I remember an evening spending 4 1/2 hours with a dozen congregants examining me, grilling me, scolding me, weeping over my views of scripture. And I must say I relished those Biblical debates. Because inevitably they would cite a handful of passages from what we might consider obscure portions of scripture and say the Bible says it and so it's true! Remember this was Alabama, South Carolina, and Georgia (states and people I truly came to love) so I asked them (I probably should not have done this) what they thought about Leviticus 11:7, that tells us it is a sin to touch the skin of a dead pig, and that is exactly what our football players were doing every week, not to mention the scrumptious barbecue we ate at those same games.
Unsurprisingly, that argument did not sway anyone. More seriously though I asked them what they believed scripture called them to do when they were in deep disagreement with their brothers and sisters in Christ. That if they believe the PC(USA) had strayed so far from God's Word, what guidance did God's Word give them? And it was clear that this question had never occurred to them.
And then I shared the story of my grandfather. Back in the early 1900s he was a conservative Christian who believe that the PC(USA) had erred and strayed from the Bible and as a result he helped form a new denomination, the Orthodox Presbyterian Church, he served as president of their seminary in Philadelphia and was a leader for 20 years in that movement. But he became disillusioned, he saw this newfound denomination that sought to be a more pure form of Christ’s Church split two more times. And then he opened the Bible to try and answer the exact question that I had asked the fellow members of my church – what does the Bible teach us to do when we disagree with each other? And it actually has a lot to say.
It teaches us in those moments to mutually forebear one another, to not be too quick to judge each other, to speak the truth only in love, and that God is the one in the end who will judge and separate the wheat from the tare. That is not our task. The early churches to which Paul wrote were filled with conflictual people and he didn't teach them to separate from each other, he taught them to hang in together because God had put them there with one another for a reason. They had something to teach each other and that they needed to demonstrate to the world how it is you can work through deep and profound differences and still demonstrate respect and love for each other.
Eventually many of those members and congregations left the PC(USA). And in some ways, it helped. It certainly reduced the conflict and it enabled members of our LGBTQ community to serve openly and without the constant barrage of judgment, scorn, and sometimes even worse things.
And yet it saddened me greatly.
It was heartbreaking for several reasons. One, I valued their presence. Though I vehemently disagreed with their reading of scriptures, I knew most of them to be people of good will that genuinely wanted to seek and do God's will. And I know that they had things to teach me about the faith even as I believe I had things to teach them.
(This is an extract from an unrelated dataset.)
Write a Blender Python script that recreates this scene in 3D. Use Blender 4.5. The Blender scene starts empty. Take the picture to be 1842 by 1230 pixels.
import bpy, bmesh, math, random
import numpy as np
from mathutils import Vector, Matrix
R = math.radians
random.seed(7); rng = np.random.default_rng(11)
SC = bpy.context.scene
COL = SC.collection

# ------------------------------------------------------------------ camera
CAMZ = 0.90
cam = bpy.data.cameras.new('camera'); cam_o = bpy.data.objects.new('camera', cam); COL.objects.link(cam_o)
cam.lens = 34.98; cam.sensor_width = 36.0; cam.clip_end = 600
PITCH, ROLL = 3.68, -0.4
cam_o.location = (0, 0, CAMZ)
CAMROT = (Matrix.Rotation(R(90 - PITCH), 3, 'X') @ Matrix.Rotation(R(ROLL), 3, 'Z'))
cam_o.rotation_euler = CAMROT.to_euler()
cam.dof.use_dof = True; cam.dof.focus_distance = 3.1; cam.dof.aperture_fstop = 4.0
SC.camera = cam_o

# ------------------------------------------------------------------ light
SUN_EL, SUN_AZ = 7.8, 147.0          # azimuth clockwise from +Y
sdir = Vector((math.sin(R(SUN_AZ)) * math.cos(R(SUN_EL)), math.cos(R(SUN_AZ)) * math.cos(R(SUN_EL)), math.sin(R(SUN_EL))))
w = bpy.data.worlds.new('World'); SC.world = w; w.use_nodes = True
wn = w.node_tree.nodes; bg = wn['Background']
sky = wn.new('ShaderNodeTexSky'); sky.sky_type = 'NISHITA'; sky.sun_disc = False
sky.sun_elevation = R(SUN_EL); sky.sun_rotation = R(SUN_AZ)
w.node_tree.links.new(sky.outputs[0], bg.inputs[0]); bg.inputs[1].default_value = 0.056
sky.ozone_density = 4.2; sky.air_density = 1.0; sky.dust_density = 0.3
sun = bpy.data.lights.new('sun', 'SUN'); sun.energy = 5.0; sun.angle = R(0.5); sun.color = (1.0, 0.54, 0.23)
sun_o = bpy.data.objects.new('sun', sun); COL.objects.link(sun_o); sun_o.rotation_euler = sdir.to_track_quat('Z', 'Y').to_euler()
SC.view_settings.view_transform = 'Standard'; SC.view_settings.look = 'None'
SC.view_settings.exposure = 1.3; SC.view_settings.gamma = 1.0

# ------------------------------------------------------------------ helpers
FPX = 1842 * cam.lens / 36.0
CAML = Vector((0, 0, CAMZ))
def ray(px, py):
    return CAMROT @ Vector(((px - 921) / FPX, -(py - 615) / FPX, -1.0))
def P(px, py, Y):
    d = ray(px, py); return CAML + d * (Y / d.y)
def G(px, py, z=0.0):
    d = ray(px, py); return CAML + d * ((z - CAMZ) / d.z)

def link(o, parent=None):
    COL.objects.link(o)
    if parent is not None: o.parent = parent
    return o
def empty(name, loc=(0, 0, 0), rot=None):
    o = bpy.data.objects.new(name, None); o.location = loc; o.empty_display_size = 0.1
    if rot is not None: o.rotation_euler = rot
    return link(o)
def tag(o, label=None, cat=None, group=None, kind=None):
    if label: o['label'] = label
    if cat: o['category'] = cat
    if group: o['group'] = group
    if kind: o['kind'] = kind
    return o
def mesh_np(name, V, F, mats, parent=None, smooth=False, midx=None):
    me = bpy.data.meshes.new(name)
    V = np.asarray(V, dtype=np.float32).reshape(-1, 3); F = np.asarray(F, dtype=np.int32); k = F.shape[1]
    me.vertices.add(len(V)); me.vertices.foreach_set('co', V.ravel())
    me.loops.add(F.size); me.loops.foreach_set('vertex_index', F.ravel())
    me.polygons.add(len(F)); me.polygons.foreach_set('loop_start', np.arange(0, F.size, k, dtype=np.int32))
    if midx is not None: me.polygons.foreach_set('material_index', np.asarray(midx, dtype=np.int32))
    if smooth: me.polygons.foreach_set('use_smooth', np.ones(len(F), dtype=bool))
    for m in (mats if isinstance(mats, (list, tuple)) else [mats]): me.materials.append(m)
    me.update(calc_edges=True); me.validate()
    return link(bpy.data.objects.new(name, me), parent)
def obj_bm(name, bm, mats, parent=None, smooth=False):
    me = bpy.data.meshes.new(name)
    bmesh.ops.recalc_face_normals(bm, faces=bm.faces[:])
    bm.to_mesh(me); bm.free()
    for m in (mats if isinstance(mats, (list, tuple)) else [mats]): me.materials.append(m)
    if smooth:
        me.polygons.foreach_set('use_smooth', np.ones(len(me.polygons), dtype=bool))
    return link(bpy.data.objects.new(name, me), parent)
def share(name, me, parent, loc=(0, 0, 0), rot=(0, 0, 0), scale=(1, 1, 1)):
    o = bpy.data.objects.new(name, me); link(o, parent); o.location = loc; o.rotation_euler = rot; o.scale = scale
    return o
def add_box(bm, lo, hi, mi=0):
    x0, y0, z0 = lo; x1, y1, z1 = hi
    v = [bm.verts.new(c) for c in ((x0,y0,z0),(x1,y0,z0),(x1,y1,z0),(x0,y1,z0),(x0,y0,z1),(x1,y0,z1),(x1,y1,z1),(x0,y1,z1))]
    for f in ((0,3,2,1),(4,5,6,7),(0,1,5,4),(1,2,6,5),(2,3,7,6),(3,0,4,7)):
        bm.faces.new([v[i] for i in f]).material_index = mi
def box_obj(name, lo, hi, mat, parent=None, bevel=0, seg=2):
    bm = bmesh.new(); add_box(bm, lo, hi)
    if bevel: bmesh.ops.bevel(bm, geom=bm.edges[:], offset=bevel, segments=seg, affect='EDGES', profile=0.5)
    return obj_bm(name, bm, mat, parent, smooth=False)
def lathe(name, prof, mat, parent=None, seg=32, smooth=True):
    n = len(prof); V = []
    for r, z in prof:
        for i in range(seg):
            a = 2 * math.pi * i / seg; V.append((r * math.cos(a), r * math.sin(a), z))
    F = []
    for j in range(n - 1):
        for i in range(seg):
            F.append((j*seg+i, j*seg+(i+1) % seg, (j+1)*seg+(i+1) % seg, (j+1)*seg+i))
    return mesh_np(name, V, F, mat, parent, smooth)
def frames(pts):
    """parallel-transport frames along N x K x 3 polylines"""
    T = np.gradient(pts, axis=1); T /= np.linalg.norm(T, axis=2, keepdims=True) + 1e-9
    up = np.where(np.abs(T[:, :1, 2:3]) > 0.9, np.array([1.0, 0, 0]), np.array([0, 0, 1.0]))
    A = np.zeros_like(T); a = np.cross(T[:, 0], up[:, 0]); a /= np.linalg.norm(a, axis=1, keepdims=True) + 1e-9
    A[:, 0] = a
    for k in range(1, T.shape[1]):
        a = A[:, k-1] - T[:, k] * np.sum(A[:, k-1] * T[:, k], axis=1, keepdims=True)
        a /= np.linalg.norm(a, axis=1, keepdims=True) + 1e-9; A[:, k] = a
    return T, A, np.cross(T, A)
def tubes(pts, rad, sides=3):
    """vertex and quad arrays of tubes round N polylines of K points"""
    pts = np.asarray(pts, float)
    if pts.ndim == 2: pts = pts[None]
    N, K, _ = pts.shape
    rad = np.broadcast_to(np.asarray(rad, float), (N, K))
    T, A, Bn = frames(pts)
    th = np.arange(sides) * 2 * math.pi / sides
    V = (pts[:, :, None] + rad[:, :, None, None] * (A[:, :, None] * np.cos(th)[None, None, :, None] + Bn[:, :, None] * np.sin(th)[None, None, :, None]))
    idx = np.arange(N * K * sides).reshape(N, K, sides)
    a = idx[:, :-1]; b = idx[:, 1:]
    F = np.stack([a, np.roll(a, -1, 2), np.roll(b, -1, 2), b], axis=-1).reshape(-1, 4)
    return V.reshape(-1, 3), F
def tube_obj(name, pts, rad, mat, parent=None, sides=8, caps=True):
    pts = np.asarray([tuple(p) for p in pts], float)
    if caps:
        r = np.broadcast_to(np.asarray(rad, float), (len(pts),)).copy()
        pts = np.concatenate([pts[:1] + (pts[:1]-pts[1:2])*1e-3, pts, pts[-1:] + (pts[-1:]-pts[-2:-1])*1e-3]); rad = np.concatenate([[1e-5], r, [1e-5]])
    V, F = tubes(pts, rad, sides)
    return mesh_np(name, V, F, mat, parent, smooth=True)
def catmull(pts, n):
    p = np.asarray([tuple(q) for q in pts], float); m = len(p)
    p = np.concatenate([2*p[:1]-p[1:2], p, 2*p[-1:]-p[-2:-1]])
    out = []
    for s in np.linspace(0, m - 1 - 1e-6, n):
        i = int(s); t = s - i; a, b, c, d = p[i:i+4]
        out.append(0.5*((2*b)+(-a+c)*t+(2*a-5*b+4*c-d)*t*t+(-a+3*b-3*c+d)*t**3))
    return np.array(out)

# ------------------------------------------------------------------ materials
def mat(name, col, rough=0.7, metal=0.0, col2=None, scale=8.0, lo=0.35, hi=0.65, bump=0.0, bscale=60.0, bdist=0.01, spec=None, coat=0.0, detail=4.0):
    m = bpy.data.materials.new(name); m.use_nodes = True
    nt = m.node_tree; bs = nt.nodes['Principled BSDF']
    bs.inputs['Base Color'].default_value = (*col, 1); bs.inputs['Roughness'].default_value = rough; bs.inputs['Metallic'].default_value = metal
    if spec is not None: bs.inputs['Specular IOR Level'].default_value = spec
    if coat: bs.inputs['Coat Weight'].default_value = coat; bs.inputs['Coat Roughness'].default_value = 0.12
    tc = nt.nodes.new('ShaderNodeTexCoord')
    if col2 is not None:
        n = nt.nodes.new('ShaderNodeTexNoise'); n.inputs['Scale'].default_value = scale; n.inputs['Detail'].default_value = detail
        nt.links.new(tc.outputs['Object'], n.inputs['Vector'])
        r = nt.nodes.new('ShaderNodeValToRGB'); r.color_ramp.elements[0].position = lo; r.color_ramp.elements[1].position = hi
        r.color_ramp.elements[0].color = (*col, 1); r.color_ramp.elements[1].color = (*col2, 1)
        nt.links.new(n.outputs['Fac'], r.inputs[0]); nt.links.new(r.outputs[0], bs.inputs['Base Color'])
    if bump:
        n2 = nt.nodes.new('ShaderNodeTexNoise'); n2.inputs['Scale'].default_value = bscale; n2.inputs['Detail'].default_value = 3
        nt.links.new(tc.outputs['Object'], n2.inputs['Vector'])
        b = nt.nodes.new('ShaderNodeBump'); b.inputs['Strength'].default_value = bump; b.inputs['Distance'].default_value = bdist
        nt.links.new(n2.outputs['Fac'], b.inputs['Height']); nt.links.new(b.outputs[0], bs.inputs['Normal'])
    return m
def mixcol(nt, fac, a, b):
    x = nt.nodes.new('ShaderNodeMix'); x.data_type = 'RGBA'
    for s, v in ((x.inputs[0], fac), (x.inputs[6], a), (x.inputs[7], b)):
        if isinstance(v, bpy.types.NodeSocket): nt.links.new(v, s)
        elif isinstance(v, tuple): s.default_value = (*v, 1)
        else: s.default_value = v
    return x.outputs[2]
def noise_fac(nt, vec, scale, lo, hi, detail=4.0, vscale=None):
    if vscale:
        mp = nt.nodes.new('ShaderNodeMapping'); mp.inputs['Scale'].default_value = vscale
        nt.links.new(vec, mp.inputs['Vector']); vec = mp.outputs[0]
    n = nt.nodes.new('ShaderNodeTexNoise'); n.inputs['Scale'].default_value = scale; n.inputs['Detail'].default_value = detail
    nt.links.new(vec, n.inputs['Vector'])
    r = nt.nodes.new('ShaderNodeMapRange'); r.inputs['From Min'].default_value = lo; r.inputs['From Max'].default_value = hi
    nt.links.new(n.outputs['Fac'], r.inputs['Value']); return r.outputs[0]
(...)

And I believed that if most of them had stayed in our community and our denomination that over time God would change their hearts. I believed it because a few decades before a similar conflict arose surrounding the question of women's ordination. And I saw how my pioneer mother, 50 years ago, claimed her pastoral authority as a servant of God, not through passionate debate around theology, but through devoted, faithful service to all people whether they be counted as friends or those on the other side of the ecclesiastical and political aisle.
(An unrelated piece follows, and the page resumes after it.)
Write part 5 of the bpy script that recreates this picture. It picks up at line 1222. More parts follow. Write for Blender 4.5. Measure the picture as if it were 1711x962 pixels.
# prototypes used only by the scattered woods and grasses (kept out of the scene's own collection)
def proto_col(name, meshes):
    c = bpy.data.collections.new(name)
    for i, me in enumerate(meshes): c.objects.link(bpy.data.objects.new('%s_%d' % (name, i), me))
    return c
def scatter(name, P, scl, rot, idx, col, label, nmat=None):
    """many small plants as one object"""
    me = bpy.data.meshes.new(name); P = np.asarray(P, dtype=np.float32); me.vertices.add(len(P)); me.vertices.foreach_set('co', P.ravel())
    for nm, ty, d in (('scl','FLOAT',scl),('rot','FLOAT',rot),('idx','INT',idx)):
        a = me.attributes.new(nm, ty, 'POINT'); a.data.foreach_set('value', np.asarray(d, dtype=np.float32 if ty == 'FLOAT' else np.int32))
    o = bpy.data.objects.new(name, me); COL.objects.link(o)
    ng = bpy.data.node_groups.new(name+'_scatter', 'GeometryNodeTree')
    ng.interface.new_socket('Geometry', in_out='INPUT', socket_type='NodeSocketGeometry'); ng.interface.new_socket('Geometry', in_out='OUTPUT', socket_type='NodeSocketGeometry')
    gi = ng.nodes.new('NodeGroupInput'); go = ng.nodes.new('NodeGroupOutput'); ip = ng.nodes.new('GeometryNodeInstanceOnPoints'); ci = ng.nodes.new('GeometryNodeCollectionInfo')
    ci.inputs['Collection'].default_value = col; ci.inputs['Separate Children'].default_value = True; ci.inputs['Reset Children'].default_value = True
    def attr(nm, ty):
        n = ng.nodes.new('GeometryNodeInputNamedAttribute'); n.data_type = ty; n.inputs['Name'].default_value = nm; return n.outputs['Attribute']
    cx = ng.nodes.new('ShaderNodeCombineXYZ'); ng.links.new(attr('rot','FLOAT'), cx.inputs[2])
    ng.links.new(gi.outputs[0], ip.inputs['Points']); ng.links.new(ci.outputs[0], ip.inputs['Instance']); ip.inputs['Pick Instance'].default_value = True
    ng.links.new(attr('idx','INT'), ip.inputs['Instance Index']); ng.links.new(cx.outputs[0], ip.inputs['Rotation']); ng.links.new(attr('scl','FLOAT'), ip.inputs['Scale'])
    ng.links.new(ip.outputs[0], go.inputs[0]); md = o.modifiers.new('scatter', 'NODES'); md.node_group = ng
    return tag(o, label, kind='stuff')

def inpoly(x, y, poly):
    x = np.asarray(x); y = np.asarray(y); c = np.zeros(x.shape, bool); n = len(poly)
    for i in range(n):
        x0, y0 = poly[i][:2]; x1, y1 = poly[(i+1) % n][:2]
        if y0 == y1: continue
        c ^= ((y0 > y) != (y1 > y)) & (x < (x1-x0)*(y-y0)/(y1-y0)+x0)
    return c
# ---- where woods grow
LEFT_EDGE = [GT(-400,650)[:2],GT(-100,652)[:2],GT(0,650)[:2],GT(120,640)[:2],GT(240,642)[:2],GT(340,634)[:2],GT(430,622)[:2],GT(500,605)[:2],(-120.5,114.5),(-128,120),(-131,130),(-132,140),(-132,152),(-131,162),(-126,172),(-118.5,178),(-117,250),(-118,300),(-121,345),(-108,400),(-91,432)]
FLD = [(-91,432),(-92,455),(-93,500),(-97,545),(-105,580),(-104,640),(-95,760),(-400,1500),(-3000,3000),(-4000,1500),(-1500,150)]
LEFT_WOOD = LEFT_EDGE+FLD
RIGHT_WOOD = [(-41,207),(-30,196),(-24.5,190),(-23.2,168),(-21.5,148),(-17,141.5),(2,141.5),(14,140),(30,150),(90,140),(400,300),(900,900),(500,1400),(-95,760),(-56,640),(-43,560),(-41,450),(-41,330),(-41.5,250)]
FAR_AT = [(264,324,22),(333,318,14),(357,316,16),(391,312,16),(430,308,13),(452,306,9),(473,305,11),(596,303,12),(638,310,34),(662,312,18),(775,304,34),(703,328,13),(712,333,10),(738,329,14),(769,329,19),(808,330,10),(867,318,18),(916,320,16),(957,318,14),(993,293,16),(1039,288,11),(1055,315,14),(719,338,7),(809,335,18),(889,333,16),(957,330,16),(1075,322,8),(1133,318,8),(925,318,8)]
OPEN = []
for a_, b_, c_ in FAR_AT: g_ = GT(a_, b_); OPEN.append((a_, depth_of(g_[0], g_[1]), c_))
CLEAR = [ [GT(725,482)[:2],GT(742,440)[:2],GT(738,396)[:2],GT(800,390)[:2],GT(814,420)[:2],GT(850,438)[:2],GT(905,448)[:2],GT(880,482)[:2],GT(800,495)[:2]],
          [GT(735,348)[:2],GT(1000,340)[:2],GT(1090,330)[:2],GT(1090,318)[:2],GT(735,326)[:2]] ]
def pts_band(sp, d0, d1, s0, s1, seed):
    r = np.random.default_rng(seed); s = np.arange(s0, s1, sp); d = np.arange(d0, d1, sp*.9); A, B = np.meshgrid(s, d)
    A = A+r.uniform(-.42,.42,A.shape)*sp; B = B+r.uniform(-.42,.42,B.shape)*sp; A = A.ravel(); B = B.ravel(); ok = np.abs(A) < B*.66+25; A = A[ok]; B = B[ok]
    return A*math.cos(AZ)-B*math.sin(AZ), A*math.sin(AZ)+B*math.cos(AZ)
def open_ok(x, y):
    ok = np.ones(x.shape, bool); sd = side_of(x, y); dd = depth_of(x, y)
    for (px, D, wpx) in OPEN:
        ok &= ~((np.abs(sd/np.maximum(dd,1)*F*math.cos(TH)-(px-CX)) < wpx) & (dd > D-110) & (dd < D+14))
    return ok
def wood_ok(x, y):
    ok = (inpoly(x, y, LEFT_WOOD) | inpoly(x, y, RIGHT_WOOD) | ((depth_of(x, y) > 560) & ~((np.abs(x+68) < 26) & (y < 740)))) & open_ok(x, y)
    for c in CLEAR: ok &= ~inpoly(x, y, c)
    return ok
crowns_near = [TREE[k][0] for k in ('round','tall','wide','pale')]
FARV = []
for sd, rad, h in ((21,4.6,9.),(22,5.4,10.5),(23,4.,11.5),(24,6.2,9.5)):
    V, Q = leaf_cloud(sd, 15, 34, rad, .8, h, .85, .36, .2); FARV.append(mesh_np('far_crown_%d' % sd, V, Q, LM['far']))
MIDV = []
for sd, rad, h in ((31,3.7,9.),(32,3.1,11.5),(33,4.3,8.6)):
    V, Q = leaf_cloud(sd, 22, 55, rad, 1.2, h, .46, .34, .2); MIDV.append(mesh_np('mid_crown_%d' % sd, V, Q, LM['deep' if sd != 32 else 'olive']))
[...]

And it is her example, and my grandfather’s example, that have shown me the reconciling power of Christ’s love, and that if we try our very best even as we fail, indeed, the world will know Christ, by our love. And love is unconditional, “It bears all things, believes all things, hopes all things, endures all things.”
It is the love Jesus will show us as we journey through His betrayal, His sacrifice and His enduring triumph over the grave. Amen.